光陰矢のごとし…なんて言いますが、ちょっと前まで「常識」だったことが、今ではすっかり「非常識」になっていること、ありますよね。
時代とともに「常識」は移ろいゆくもの、変わるもの…。クルマ界とて例外じゃありません。というわけで、昔は常識だったけど、今はどーなの!? といったものを集めて検証してみました!
※本記事は2017年4月時点のものです。
文:ベストカー編集部
写真:shutterstock.com、ベストカー編集部
初出:ベストカー2017年4月26日号
■高級サルーンはやっぱりFR(後輪駆動)に限る!
これ、いろいろあるにしても、やっぱり今現在も「常識」として通用しているもの。ベンツもBMWも、ロールスだってベントレーだって基本はFR。一部ハイパワーエンジン搭載モデルに4WDが設定されていますが、基本プラットフォームはFRというモデルばかりです。一時期キャデラックはセビルの時代FFに移行しましたが、やっぱりFRに回帰。

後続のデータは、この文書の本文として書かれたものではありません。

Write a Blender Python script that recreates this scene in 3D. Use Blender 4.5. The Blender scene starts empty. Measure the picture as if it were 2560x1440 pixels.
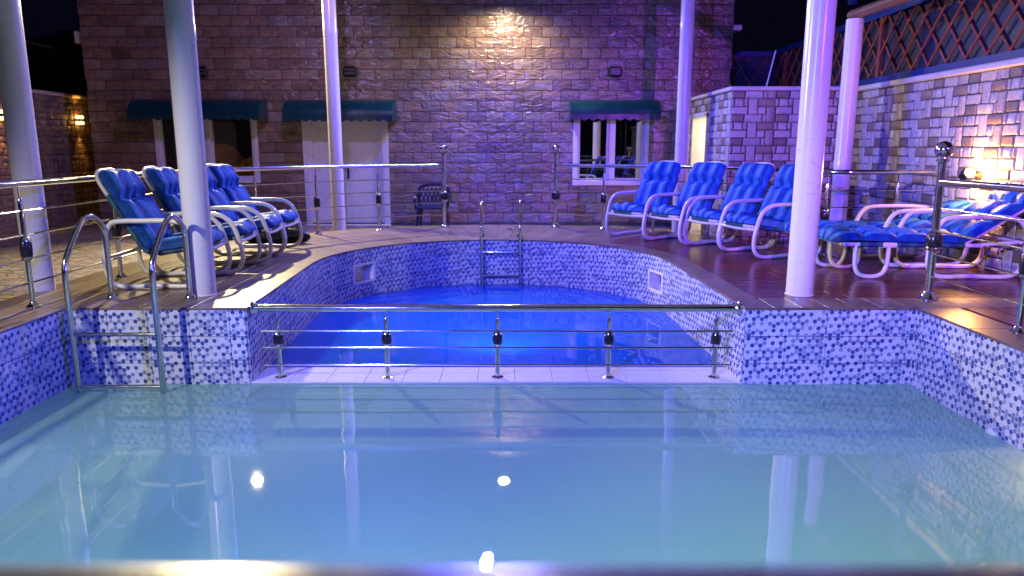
import bpy, math, random
from mathutils import Vector, Matrix
R = math.radians
random.seed(7)
SC = bpy.context.scene
COL = SC.collection

# ------------------------------------------------------------------ camera, world, lights, exposure
cd = bpy.data.cameras.new('camera')
cam = bpy.data.objects.new('camera', cd); COL.objects.link(cam)
cam.location = (0, 0, 1.15)
cam.rotation_euler = (R(90 - 11.06), 0, 0)
cd.sensor_width = 36.0; cd.lens = 36.0 * 1790 / 2560
cd.clip_start = 0.05; cd.clip_end = 400
cd.dof.use_dof = True; cd.dof.focus_distance = 5.6; cd.dof.aperture_fstop = 2.0
SC.camera = cam

w = bpy.data.worlds.new('World'); SC.world = w; w.use_nodes = True
bg = w.node_tree.nodes['Background']
bg.inputs[0].default_value = (0.004, 0.005, 0.018, 1)
bg.inputs[1].default_value = 0.3

SC.view_settings.view_transform = 'Standard'
SC.view_settings.look = 'None'
SC.view_settings.exposure = 0.0
SC.view_settings.gamma = 1.0
SC.cycles.use_denoising = True
SC.cycles.max_bounces = 6
SC.cycles.diffuse_bounces = 3
SC.cycles.glossy_bounces = 4
SC.cycles.transparent_max_bounces = 8
SC.cycles.sample_clamp_indirect = 4.0
SC.cycles.caustics_reflective = False
SC.cycles.caustics_refractive = False

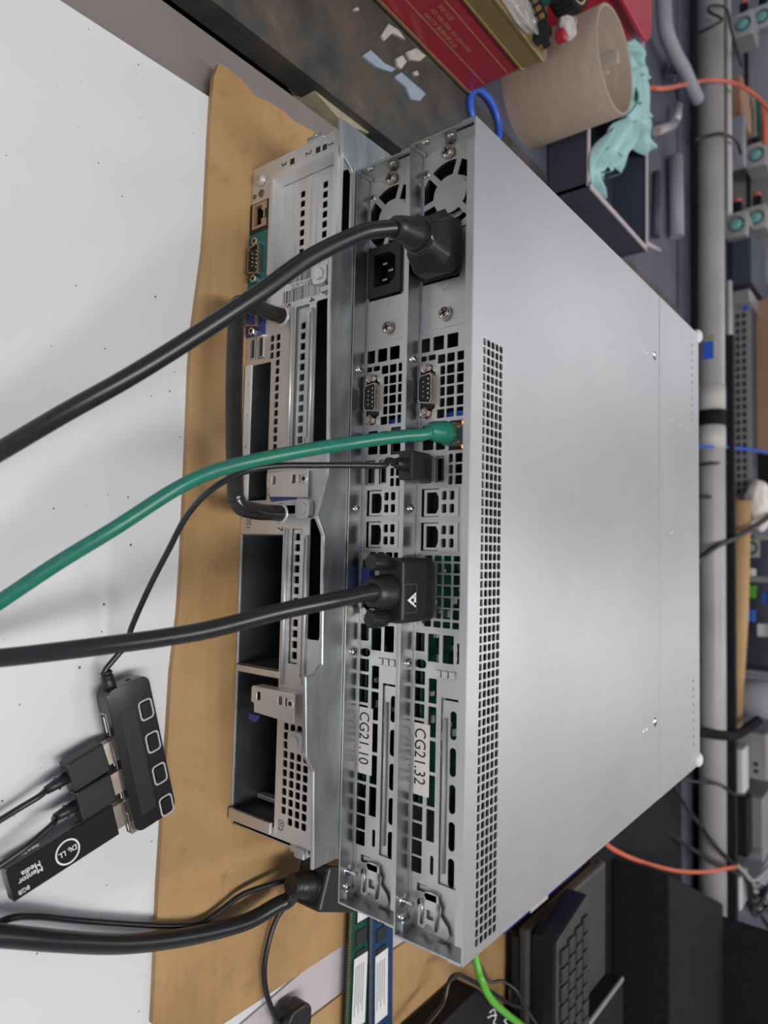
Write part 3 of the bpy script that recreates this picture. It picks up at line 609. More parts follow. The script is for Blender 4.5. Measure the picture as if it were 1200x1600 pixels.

日本車だって伝統的にセンチュリーやプレジデントはFRですし、クラウン、往年のセド/グロだってずーっとFR。これを受け継ぐフーガもFR。たしかにFRプラットフォームを持たないホンダはレジェンドをFFで成立させていましたが、エンジンを縦置きにするなどパッケージング的にはFR寄りにしているのが特徴的です。ボルボS90はFFですが、フロントフェンダーの後端を長くし「縦置きエンジンFR」的なプロポーションとしている点をアピール。つまり、高級サルーン的プロポーションはやはりFRが理想的だということ。
もちろん操縦性のよさ、ステアフィールのよさというクルマの基本の部分でFFよりもFR=後輪駆動が優れているということが最大の理由ではあります。
■ターボは燃費が悪い!?
ターボの逸話はあまりにも有名すぎるのですが、’79年に国内で初めてターボエンジンが認可された際には、当時の運輸省を「熱効率に優れ、燃費改善に効果的」という触れ込みで説き伏せたものの、実際に走らせてみると「燃料漏れてんじゃね?」と疑ってしまうほど極悪の燃費でした。
本来ターボエンジンというのは捨てるだけの排気を利用して過給をすることで熱効率を高めるというシステム。つまり結果的に燃費がよくなる……という日産の説明に間違いはなかったのですが、なにぶん技術的に未熟だった当時のこと、大トルクを引き出すために燃料を大量に噴射してノッキング対策をするなどが必要で、結果として燃費が極端に悪いものになってしまいました。
しかし現在、直噴エンジンにターボを組み合わせたダウンサイズターボが省燃費エンジンとして高い評価を得ていることにはついて多くの説明は必要ないでしょう。技術の進化が過去の常識を覆した典型です。
■低燃費タイヤ(エコタイヤ)は雨で滑る!!
これも以前はたしかに常識だったもの。燃費志向のタイヤは転がり抵抗を低減するのが第一歩。転がり抵抗の低減はつまり、グリップ力の低下に他ならず、つまり低転がり抵抗タイヤはグリップ力に劣る、という傾向となります。
さらにウエット路面となると温度が低くなります。初期の低転がり抵抗タイヤはヒステリシスロス、すなわちタイヤゴムの変形による発熱を抑えることで転がり抵抗の低減をはかっていたため、路面温度の上がらないウエットではますますグリップ力を出しづらく、こうしたことで低燃費タイヤは雨で滑る、という「常識」が確立したようです。
もちろん現在ではそんなことはなく、「A-a」などと示すタイヤラベリング制度が制定され、転がり抵抗とウエットグリップが指標として明示されるようになると、各タイヤメーカーは、この相反する性能の両立に力を入れ、新技術を次々に開発し、低転がり抵抗と高いウエットグリップの両立を実現しているのです。